The Library and Study Centre's light-filled Seminar Room and Reading Room offer inviting spaces for quiet study or communal gathering.

Housing the College’s world-class Special Collections and containing 120 reader desks, the new Study Centre creates an active connection between Canterbury Quad and the more modern elements of the College, strengthening links between different eras.  The site in the President’s Garden was chosen as it had the least impact on existing surroundings and landscape, while enabling library resources to be consolidated in a single location in strictly environmentally controlled conditions.

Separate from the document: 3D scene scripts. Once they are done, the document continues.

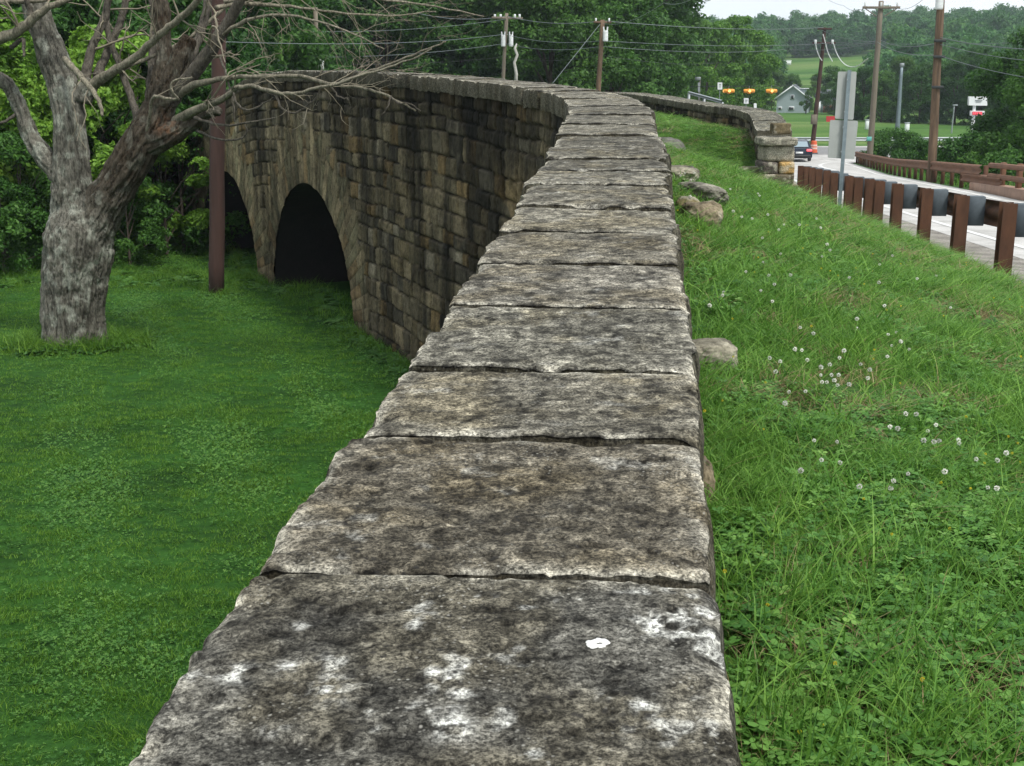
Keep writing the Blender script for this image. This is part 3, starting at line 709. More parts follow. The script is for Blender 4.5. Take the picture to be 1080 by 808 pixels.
def ibeam(d=.16, w=.13, t=.012):
    return [(-w/2, -d/2), (w/2, -d/2), (w/2, -d/2+t), (t/2, -d/2+t), (t/2, d/2-t), (w/2, d/2-t), (w/2, d/2), (-w/2, d/2), (-w/2, d/2-t), (-t/2, d/2-t), (-t/2, -d/2+t), (-w/2, -d/2+t)]
def vprism(poly, z0, z1, c, rz, mb, lean=0.):
    n = len(poly); R = np.array([[cos(rz), -sin(rz)], [sin(rz), cos(rz)]]); P = np.array(poly)@R.T
    V = [(c[0]+a, c[1]+b, z0) for a, b in P]+[(c[0]+a+lean, c[1]+b, z1) for a, b in P]
    mb.add(V, [tuple(range(n))[::-1], tuple(range(n, 2*n))]+[(i, (i+1) % n, n+(i+1) % n, n+i) for i in range(n)])
PX = []
allp = [(7.2, -1), (5.5, 8.4), (5.45, 10.1), (5.42, 11.8)]
for (px, pyb, pyt), y in zip(post_px, ys_):
    a, t = at(px, pyb, y), at(px, pyt, y); PX.append((a[0], y, float(bank_z(a[0], y)), t[2]))
PX = [(5.25, 8.25, float(bank_z(5.25, 8.25)), PX[0][3]+.16), (5.3, 10.0, float(bank_z(5.3, 10.)), PX[0][3]+.1), (5.35, 11.75, float(bank_z(5.35, 11.75)), PX[0][3]+.05)]+PX
ang = -.12
for i, (x, y, z0, z1) in enumerate(PX):
    mb = MB(); big = .135
    vprism(ibeam(.18, .15), z0-.3, z1, (x, y), ang-pi/2*0, mb, lean=float(rng.uniform(-.012, .012)))
    # flange faces the bank: a plain closed face on the near side
    mb.build('post', MAT['rust'], gr)
    mb = MB(); mb.box((x+.19, y+.03, z1-.19), (.2, .15, .36), rz=ang, bev=.008); mb.build('blockout', MAT['block'], gr)
def wbeam(pts, mb, h=.31, side=1):
    prof = [(0, .5), (.02, .46), (.075, .36), (.075, .26), (.02, .12), (.0, 0), (.02, -.12), (.075, -.26), (.075, -.36), (.02, -.46), (0, -.5)]
    prof = [(a, b*h) for a, b in prof]; prof = prof+[(a-.006, b) for a, b in prof[::-1]]
    P = np.array(pts); T = np.gradient(P, axis=0); T /= np.linalg.norm(T[:, :2], axis=1)[:, None]; n = len(prof); V = []
    for p, t in zip(P, T):
        nx, ny = t[1]*side, -t[0]*side
        for a, b in prof: V.append((p[0]+nx*a, p[1]+ny*a, p[2]+b))
    m = len(P); mb.add(V, [(i*n+j, i*n+(j+1) % n, (i+1)*n+(j+1) % n, (i+1)*n+j) for i in range(m-1) for j in range(n)])
mb = MB(); wbeam([(x+.31, y+.04, z1-.2) for x, y, z0, z1 in PX], mb); mb.build('rail_beam', MAT['rust'], gr)
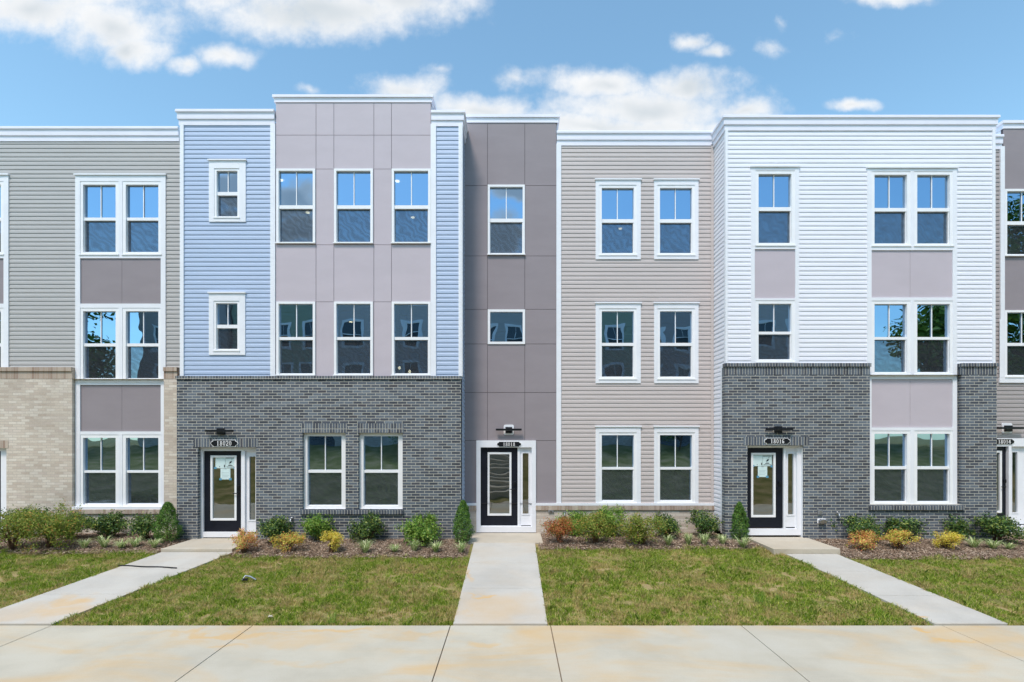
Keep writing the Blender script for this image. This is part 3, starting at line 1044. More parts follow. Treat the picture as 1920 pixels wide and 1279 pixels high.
mb.box(PX(143, R_Y), PX(312, R_Y), BA - .02, R_Y, PZ(954, R_Y) + .001, PZ(949, R_Y))
A.part(mb, 'window_sill', 'white_trim')
mb = MB()
mb.box(-14.7, PX(24, R_Y), BA - .006, BA - .001, PZ(840, R_Y), PZ(826, R_Y))
A.part(mb, 'brick_lintel', 'tan_soldier')
mb = MB()
sweep(mb, [(XA0, R_Y), (XA1 - .01, R_Y)], cornice_profile(PZ(266, R_Y), PZ(240, R_Y)))
A.part(mb, 'cornice', 'cap_metal')
A.shell(XA0, XA1, R_Y + .02, PZ(246, R_Y))
LV = [(0.55, 3.35), (3.65, 6.60), (6.90, 9.60)]
A.rooms(XA0, XA1, R_Y, LV)
# door at the left edge
mb = MB()
Yd = R_Y + .05
mb.box(PX(6, Yd), PX(20, Yd), Yd - .06, Yd + .02, .38, PZ(840, Yd))
mb.box(-14.6, PX(6, Yd), Yd - .06, Yd + .02, PZ(846, Yd), PZ(840, Yd))
mb.box(-14.6, PX(6, Yd), Yd - .06, Yd + .02, .38, .46)
mb.box(-14.6, -14.45, Yd - .06, Yd + .02, .46, PZ(846, Yd))
A.part(mb, 'door_frame', 'white_trim')
A.door(-66, 6, 846, 992, -54, -7, 852, 970, Yd)
A.sidelight(-110, -66, 846, 992, -96, -80, 852, 970, Yd)

# ------------------------------------------------------------------ house B: blue siding over slate brick, 18020
XB0, XB1 = PX(339, F_Y), PX(866, F_Y)
Bh = House('townhouse', (XB0 + XB1) / 2, F_Y, 'blue siding townhouse over dark slate brick with a raised lavender panel front, house number 18020')
PB = F_Y - .012
for g in ((407, 446, 321, 360, 368, 406), (406, 446, 569, 609, 617, 655)):
    Bh.window(*g, F_Y, fr=4, top=4, bot=4)
sm_holes = list(Bh.holes)
Bh.casing(393, 462, 303, 417, F_Y, 403, 450, 317, 410)
Bh.casing(393, 461, 551, 666, F_Y, 402, 450, 565, 659)
nb = len(Bh.holes)
for (a, b) in ((523, 587), (631, 695), (739, 803)):
    Bh.window(a, b, 321, 385, 393, 454, PB, fr=4.5, top=4, bot=3)
    Bh.window(a, b, 570, 632, 639, 701, PB, fr=4.5, top=4, bot=3.5)
ctr = Bh.holes[nb:]
Bh.part(siding(MB(), PX(345, F_Y), PX(509, F_Y), PZ(706, F_Y), PZ(234, F_Y), F_Y, sm_holes), 'siding_wall', 'blue_siding')
Bh.part(siding(MB(), PX(817, F_Y), PX(861, F_Y), PZ(706, F_Y), PZ(236, F_Y), F_Y), 'siding_wall', 'blue_siding')
mb = MB()
siding(mb, F_Y + .02, R_Y + .0, 0.32, PZ(236, F_Y), XB1 - .012, face='right')
Bh.part(mb, 'side_wall', 'blue_siding')
for a, b in ((339, 346), (508, 517), (808, 818)):
    Bh.part(MB().box(PX(a, F_Y), PX(b, F_Y), F_Y - .038, F_Y + .01, PZ(706, F_Y), PZ(234, F_Y)), 'corner_trim', 'white_trim')
mb = MB()
mb.box(PX(860, F_Y), XB1 - .012, F_Y - .038, F_Y + .01, PZ(706, F_Y), PZ(234, F_Y))
mb.box(XB1 - .01, XB1 + .018, F_Y - .038, F_Y + .06, PZ(706, F_Y), PZ(234, F_Y))
Bh.part(mb, 'corner_trim', 'white_trim')
Bh.panels([517, 592.5, 626, 701, 734, 808], [190, 253.5, 317, 459, 566, 706], PB, 'lavender_panel', holes=ctr)
zt = PZ(181, F_Y)
mb = MB()
xl, xr = PX(517, F_Y), PX(808, F_Y)
sweep(mb, [(xl, F_Y + 3), (xl, F_Y), (xr, F_Y), (xr, F_Y + 3)], cornice_profile(PZ(193, F_Y), PZ(179, F_Y), .06, thin=True))
Bh.part(mb, 'parapet_cap', 'cap_metal')
mb = MB()
mb.box(xl + .002, xr - .002, F_Y + .02, F_Y + 3.0, PZ(230, F_Y), PZ(186, F_Y))
Bh.part(mb, 'parapet', 'white_trim')
mb = MB()
sweep(mb, [(XB0, F_Y + 1.2), (XB0, F_Y), (PX(516, F_Y), F_Y)], cornice_profile(PZ(236, F_Y), PZ(208, F_Y)))
Bh.part(mb, 'cornice', 'cap_metal')
mb = MB()
sweep(mb, [(PX(809, F_Y), F_Y), (XB1, F_Y), (XB1, F_Y + 2.5)], cornice_profile(PZ(238, F_Y), PZ(210, F_Y)))
Bh.part(mb, 'cornice', 'cap_metal')
mb = MB()
sx0, sx1 = PX(331.5, B_Y), PX(864, B_Y)
w1 = (567, 648, 812, 955)
w2 = (672, 755, 812, 955)
hB = [(PX(a, B_Y), PX(b, B_Y), PZ(d, B_Y), PZ(c, B_Y)) for a, b, c, d in (w1, w2)] + [(PX(371, B_Y), PX(480, B_Y), .2, PZ(839, B_Y))]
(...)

The Library and Study Centre at St John's College is situated as a discreet, connective element amongst a diverse set of historic buildings on campus.

Our new Library and Study Centre is a wonderful building, full of innovative reading spaces and of light, and with stunning views over the Groves. 

The Study Centre reflects the values of St John’s in so many ways: it is a building designed to support excellence and will stand as a symbol of our commitment to scholarship and to diverse study needs for generations to come.

Professor Maggie Snowling CBE
Former President, St John's College Oxford

An early sketch for the Library and Study Centre at St John's College, Wright & Wright.

Set along the east edge of the garden, the Study Centre is accessed by the Otranto Passage, a long, thin corridor now refurbished to create a new route through Canterbury Quad.  Conceived as series of overlapping planes of masonry and glass, the Study Centre resembles a stone casket, with a complex section and thick-skinned walls that sculpt and moderate light, giving each space a distinct character. 

Poetry is combined with pragmatism, as the building incorporates a number of environmental control measures designed to reduce its energy consumption, such as a high thermal mass, heating provided by water from ground source boreholes and photovoltaic panels.  Such measures are designed to fully offset the building’s carbon emissions to achieve a carbon neutral status.